Exercise — Lines with "Write the bpy" and "COL = SC.collection" mark the range, both included. Reproduce exactly that stretch, without pictures.

Record excerpts —
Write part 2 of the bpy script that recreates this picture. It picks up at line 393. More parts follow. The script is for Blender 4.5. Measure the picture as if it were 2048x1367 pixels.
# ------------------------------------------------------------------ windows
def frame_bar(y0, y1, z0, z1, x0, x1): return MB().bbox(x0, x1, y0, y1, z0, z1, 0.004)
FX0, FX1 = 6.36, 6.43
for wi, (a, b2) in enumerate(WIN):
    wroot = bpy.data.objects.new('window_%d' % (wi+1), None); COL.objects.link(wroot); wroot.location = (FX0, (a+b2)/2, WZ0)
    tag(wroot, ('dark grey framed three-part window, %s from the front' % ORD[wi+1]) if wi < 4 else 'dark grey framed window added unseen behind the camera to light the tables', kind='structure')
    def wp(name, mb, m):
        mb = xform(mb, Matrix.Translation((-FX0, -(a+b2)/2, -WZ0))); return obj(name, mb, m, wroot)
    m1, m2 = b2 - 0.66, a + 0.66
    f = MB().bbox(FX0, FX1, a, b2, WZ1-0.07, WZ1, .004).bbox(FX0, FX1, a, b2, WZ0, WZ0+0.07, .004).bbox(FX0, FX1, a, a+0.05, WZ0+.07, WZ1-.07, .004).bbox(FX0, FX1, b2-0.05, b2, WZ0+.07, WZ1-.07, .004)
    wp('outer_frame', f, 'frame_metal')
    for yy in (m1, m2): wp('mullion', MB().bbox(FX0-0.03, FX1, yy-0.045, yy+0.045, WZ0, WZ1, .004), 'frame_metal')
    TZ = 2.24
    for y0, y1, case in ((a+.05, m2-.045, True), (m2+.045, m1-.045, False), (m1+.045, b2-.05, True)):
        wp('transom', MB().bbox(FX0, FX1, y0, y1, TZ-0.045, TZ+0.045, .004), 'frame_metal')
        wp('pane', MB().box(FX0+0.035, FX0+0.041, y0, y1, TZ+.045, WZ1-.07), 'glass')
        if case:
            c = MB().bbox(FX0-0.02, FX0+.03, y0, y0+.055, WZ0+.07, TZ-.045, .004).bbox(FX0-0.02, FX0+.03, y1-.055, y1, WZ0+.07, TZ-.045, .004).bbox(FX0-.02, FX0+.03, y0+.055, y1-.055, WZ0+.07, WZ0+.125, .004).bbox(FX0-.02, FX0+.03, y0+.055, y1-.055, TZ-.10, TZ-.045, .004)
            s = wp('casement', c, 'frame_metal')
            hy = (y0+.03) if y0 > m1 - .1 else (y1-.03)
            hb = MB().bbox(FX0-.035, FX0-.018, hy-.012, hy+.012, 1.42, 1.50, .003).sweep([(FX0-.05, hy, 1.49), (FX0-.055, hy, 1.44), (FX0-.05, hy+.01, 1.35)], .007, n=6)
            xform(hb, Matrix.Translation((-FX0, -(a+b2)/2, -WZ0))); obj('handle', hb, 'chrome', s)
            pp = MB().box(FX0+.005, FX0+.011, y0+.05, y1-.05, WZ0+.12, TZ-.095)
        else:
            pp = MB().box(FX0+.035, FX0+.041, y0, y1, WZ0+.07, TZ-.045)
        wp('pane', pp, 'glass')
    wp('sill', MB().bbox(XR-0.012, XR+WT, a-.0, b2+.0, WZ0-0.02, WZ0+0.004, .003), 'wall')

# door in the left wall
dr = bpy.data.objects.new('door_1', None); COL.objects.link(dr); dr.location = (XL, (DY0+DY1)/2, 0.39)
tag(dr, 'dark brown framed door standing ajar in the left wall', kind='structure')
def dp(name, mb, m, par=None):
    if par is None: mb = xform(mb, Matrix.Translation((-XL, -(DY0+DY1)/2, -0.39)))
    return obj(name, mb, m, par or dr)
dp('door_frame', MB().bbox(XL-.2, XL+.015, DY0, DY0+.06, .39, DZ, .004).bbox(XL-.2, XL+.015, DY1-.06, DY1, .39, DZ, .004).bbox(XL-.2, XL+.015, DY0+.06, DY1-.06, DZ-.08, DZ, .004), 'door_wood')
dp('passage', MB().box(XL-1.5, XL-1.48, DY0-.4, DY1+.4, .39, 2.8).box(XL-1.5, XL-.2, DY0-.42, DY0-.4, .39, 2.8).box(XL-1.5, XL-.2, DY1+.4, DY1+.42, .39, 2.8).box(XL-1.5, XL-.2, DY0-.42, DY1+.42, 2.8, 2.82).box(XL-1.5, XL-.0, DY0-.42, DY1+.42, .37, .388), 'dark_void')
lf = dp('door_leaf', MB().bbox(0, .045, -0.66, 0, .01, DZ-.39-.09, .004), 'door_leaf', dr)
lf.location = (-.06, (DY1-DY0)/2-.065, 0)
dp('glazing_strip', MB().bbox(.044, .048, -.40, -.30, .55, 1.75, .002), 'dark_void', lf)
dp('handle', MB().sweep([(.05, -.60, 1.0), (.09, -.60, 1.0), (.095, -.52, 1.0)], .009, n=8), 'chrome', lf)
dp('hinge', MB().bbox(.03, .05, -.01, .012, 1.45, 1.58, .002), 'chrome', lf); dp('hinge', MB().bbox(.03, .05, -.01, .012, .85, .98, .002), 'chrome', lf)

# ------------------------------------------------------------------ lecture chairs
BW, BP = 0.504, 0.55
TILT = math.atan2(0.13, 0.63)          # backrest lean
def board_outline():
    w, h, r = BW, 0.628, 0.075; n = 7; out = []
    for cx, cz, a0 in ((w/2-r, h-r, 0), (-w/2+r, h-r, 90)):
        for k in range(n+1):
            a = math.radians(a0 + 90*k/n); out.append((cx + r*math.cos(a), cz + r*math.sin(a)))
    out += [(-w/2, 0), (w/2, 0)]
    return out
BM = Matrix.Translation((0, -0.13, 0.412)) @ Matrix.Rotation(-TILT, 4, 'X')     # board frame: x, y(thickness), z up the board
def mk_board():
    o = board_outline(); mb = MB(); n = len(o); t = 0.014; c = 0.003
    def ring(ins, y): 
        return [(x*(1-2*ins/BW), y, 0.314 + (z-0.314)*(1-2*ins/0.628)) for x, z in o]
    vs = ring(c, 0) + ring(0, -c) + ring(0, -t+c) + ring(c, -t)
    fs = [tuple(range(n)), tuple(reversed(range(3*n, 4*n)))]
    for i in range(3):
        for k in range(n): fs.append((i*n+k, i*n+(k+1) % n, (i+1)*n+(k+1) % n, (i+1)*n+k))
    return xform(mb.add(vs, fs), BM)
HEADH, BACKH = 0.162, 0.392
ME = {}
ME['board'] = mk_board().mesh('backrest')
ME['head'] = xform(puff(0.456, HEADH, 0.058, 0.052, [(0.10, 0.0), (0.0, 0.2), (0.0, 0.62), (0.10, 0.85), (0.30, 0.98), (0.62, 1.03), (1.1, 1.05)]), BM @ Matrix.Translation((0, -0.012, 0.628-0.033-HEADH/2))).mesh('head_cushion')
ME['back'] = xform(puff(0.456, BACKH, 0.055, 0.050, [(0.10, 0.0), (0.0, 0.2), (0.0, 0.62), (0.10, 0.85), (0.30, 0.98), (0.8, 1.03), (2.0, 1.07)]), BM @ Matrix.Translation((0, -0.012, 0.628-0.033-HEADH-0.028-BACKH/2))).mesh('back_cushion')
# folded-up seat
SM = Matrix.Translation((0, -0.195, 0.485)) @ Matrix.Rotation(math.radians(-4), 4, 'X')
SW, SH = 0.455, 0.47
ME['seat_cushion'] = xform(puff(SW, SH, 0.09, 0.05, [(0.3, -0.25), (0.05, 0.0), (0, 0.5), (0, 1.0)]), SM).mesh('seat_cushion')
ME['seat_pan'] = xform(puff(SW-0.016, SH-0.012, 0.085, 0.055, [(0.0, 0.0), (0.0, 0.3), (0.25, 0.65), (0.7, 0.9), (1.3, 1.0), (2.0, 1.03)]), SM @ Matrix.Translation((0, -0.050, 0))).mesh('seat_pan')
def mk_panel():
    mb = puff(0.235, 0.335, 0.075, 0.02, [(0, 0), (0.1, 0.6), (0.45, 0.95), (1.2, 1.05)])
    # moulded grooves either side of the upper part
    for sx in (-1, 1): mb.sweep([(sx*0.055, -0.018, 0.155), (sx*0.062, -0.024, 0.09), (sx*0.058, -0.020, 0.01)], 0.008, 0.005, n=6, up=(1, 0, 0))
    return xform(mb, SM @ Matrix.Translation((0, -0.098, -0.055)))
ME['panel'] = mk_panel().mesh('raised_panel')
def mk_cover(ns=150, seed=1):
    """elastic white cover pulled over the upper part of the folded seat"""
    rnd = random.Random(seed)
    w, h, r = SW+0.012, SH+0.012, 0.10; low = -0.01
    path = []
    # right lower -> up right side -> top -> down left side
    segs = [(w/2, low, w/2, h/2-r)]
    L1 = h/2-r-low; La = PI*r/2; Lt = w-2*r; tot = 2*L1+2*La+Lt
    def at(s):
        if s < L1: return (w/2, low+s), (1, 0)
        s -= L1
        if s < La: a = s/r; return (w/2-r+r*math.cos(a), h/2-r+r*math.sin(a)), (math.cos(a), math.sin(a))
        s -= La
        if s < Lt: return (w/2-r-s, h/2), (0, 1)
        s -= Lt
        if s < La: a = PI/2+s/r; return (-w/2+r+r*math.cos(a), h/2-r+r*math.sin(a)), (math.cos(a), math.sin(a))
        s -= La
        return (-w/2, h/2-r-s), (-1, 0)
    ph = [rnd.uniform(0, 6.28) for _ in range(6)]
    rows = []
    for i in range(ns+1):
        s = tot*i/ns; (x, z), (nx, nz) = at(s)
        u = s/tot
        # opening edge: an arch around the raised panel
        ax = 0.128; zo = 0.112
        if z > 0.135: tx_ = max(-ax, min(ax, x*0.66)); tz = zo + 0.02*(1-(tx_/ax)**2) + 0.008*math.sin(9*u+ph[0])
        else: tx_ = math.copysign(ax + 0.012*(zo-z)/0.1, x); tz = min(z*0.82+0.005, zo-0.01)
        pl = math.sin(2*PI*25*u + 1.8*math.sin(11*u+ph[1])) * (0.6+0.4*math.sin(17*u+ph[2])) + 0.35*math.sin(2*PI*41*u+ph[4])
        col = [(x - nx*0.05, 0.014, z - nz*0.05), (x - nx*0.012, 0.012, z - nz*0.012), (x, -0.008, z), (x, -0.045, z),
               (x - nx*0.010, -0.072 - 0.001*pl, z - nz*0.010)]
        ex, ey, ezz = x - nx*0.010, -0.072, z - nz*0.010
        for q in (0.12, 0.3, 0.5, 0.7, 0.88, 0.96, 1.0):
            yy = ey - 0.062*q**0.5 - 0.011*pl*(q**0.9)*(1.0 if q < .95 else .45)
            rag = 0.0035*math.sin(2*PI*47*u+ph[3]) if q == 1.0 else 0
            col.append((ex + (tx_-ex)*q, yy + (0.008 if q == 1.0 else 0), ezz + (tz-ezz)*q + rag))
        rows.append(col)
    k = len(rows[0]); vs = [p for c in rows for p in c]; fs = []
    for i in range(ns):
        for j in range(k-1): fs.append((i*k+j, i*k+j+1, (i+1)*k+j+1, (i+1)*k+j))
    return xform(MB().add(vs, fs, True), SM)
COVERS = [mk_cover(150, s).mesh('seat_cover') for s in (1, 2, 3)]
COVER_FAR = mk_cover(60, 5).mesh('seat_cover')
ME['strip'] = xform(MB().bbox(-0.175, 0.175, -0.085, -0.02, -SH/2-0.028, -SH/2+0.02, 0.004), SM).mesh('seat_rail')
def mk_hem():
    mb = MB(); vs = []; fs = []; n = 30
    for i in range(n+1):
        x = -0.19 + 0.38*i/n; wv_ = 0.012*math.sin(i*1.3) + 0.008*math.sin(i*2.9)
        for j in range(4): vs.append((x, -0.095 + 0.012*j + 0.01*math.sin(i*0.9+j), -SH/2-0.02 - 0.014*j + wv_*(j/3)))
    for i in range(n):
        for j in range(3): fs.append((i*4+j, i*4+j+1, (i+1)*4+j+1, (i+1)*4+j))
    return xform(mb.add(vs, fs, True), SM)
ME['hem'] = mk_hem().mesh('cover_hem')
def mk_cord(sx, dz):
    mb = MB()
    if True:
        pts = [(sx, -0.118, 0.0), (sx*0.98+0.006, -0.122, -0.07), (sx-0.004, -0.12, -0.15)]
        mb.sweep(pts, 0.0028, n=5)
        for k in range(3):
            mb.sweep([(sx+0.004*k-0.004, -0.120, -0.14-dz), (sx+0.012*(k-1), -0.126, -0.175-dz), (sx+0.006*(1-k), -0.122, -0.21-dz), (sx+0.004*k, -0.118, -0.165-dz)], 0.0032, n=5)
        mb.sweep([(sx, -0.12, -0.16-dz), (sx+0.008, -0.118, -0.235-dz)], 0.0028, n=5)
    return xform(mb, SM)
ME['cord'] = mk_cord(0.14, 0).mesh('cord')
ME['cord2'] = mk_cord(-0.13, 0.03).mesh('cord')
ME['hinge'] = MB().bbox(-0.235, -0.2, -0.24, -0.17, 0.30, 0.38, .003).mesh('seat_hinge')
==
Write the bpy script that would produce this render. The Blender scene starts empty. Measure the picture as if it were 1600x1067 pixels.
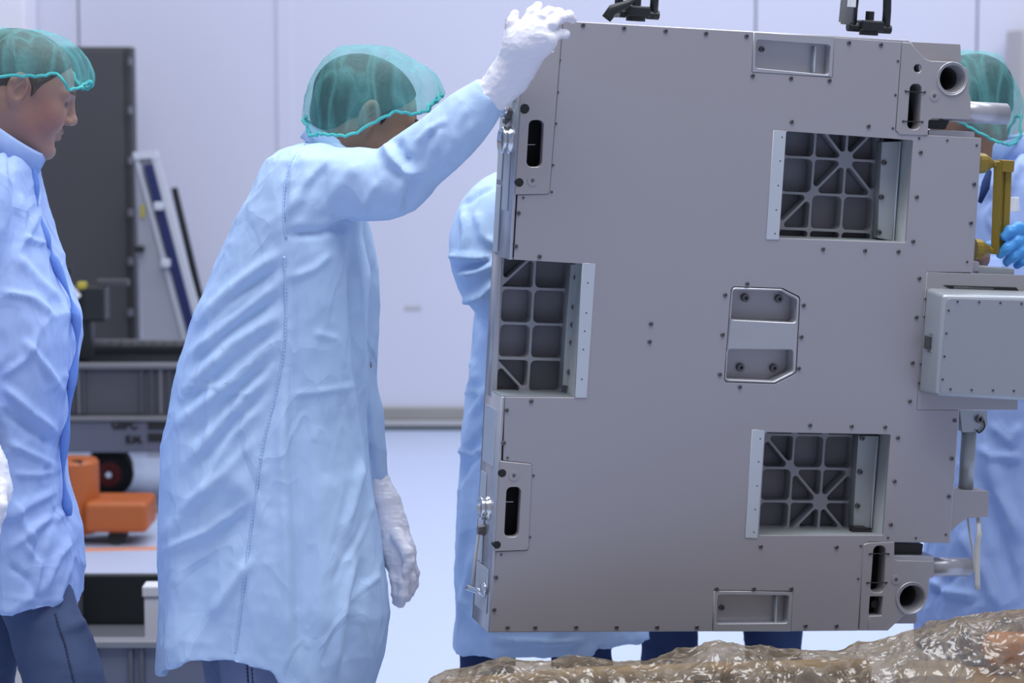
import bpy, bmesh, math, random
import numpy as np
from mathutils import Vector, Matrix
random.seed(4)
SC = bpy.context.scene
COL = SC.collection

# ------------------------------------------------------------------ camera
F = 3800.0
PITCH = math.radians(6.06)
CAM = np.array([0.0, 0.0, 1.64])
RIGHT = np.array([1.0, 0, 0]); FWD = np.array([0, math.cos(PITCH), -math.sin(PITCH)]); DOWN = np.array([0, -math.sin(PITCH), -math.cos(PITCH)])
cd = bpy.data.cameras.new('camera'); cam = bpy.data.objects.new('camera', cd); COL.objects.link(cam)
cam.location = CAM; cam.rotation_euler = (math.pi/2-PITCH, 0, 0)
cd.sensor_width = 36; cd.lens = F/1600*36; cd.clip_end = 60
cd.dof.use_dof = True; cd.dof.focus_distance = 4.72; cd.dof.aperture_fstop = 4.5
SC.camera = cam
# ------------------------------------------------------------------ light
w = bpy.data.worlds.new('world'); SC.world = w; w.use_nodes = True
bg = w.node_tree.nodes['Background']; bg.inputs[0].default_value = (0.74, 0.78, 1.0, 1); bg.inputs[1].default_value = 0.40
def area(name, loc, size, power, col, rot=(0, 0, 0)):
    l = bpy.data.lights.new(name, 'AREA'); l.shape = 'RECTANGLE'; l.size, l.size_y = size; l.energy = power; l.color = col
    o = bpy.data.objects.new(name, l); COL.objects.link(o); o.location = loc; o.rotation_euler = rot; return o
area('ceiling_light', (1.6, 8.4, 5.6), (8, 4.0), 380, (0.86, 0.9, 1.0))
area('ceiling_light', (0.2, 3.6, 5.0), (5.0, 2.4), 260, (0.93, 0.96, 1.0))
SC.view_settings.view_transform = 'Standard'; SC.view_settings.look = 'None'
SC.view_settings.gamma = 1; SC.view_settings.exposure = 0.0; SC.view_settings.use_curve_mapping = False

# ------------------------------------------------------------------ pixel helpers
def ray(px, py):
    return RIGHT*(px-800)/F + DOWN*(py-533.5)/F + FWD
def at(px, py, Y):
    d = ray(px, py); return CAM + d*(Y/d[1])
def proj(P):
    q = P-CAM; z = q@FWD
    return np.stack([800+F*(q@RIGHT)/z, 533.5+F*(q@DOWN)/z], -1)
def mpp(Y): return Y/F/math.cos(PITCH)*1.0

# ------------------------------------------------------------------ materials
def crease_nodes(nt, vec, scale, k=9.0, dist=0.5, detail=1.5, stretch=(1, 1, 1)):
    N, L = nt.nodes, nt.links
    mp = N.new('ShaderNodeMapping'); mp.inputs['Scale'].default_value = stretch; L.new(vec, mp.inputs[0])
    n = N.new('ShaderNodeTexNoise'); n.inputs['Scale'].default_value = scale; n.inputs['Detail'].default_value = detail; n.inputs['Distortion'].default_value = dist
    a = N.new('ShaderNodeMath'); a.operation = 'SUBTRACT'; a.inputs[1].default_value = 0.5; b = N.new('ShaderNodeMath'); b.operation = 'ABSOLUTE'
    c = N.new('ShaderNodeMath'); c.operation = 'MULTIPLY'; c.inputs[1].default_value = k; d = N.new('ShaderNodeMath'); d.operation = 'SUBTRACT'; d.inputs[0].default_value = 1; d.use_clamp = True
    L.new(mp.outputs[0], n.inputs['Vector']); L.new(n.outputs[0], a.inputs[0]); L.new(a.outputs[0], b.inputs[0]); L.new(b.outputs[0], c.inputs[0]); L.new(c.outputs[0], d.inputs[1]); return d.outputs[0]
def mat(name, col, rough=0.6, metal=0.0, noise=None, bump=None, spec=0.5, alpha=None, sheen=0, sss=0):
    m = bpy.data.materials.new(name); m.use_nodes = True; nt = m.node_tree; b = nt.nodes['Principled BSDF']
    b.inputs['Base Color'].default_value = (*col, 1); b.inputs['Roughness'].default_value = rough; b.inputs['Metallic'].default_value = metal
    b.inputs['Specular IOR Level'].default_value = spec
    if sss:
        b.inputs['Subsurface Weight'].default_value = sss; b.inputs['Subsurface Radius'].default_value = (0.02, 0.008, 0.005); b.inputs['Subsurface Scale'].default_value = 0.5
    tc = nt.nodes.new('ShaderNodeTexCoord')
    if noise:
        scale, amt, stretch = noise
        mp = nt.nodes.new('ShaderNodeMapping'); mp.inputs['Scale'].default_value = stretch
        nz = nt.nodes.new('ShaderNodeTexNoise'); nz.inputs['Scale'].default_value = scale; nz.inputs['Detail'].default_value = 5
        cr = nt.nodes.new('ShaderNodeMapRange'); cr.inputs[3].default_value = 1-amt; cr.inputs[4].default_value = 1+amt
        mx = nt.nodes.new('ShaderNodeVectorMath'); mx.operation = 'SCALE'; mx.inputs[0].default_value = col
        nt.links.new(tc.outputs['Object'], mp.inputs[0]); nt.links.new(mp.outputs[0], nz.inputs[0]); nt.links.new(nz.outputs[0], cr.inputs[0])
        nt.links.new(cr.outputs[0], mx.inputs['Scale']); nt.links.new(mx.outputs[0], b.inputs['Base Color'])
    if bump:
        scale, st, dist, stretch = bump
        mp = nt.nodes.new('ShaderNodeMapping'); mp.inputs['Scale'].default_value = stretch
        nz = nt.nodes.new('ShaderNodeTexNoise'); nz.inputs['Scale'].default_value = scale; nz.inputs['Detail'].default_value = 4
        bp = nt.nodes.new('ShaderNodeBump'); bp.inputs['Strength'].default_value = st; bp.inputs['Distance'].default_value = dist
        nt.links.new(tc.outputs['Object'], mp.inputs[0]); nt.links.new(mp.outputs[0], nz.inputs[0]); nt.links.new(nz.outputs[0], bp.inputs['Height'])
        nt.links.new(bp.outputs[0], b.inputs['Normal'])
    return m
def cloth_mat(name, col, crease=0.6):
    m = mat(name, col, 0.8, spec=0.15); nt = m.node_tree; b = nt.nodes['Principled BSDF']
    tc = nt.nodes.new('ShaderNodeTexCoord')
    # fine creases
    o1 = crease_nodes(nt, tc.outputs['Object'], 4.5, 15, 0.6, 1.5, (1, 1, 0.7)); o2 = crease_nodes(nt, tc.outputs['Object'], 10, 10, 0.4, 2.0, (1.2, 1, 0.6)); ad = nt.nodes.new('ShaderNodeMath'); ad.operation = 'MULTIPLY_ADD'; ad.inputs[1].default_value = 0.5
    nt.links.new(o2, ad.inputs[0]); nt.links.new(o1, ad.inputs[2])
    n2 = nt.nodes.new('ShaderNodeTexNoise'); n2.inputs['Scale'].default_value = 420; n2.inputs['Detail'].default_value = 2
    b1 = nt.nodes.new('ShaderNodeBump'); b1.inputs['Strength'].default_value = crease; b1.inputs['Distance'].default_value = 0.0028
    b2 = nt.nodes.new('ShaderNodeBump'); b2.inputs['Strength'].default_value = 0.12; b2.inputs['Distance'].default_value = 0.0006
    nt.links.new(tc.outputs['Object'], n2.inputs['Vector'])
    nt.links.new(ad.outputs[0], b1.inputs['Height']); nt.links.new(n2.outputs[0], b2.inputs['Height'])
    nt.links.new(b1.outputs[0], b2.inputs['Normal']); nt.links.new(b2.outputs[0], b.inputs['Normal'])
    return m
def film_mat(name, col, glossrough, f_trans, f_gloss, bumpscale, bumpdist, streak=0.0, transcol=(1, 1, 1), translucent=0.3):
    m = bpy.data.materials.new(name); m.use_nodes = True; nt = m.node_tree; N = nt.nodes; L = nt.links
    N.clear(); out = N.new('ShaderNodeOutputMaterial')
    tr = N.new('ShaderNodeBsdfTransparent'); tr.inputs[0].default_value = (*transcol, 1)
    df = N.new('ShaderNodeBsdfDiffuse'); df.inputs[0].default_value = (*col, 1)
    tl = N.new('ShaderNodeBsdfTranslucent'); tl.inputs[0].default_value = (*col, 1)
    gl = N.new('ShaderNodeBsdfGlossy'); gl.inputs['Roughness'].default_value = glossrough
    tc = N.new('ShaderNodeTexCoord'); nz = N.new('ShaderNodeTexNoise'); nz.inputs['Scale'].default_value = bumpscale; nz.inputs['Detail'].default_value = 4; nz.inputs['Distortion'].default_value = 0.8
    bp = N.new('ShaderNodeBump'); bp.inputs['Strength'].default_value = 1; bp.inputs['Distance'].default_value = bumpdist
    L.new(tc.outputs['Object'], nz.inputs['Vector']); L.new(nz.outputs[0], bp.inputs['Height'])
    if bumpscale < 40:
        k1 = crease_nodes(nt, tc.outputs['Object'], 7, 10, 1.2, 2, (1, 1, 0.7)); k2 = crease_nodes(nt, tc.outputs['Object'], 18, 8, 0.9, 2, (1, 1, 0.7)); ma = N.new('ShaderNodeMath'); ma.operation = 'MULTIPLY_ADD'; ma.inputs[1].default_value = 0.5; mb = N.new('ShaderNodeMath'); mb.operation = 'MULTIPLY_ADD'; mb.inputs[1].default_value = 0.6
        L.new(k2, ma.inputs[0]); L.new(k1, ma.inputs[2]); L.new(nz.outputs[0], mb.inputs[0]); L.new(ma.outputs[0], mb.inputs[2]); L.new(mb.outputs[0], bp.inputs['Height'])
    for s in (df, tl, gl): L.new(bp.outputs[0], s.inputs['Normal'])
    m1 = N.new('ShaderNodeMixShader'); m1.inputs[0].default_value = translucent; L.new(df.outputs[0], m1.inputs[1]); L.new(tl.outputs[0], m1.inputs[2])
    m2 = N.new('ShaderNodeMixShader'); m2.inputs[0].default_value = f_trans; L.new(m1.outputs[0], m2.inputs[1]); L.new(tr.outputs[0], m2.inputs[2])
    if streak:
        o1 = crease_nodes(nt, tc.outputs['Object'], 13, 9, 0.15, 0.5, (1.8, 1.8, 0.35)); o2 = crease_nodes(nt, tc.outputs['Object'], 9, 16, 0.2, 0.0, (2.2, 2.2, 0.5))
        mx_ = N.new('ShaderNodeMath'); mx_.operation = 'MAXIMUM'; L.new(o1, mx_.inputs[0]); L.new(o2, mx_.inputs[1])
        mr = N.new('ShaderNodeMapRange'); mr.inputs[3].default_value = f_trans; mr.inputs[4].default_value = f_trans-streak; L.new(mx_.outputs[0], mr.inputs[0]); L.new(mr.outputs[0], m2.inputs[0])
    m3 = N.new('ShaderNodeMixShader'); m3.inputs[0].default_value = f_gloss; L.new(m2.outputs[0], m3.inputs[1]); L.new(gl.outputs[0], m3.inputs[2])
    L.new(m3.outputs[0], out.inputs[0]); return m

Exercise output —
Write the bpy script that would produce this render. The Blender scene starts empty. Measure the picture as if it were 1600x1067 pixels.
import bpy, bmesh, math, random
import numpy as np
from mathutils import Vector, Matrix
random.seed(4)
SC = bpy.context.scene
COL = SC.collection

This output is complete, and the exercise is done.